The gospels record on more than one occasion Jesus’ sorrow for Jerusalem as he made his way down the slopes of the Mount of Olives. It was a path he would have known from childhood from His many visits to Jerusalem.
Down the road from Bethphage He came riding on a donkey colt with palm branches symbolic of Judaea strewn along the way. “Hosanna!” (“save now!”) was the cry upon the lips of the people (Matthew 21:1-9). This prayer from Psalm 118:25 was a request for salvation. Yet Jesus knew that these cries would be changed within a week to “Crucify him!” He wept again for Jerusalem, for He knew what would befall the people in less than one generation as the city would be besieged and taken.
Upper Room
The Upper room, or Cenacle, commemorates the place where the last Supper was eaten and Holy Communion was instituted. The Gospels tell us nothing of the location of the house, but there is good indication it would have been on the western hill where a wealthy man would have had an upper room on his house. Archaeological excavations in the Jewish quarter show that there were large houses in this area during the time of Christ.

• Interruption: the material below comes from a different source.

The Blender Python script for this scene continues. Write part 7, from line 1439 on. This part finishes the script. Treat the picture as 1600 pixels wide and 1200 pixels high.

There is a possibility that this is indeed the correct location of the Upper Room. A church was built on this site soon after the death of Jesus. It must have survived the Roman destruction of Jerusalem in 70 A.D. Bishop Epiphanius wrote of how Emperor Hadrian made an inspection tour of Jerusalem in 130 A.D. and found “everything razed except for a few houses and a certain small church of the Christians which stood on Mount Zion in the place where the disciples returned after the ascension”. This church was destroyed and rebuilt many times over the following centuries before being handed over to the Franciscans who restored the room giving it its present Gothic appearance (14th century).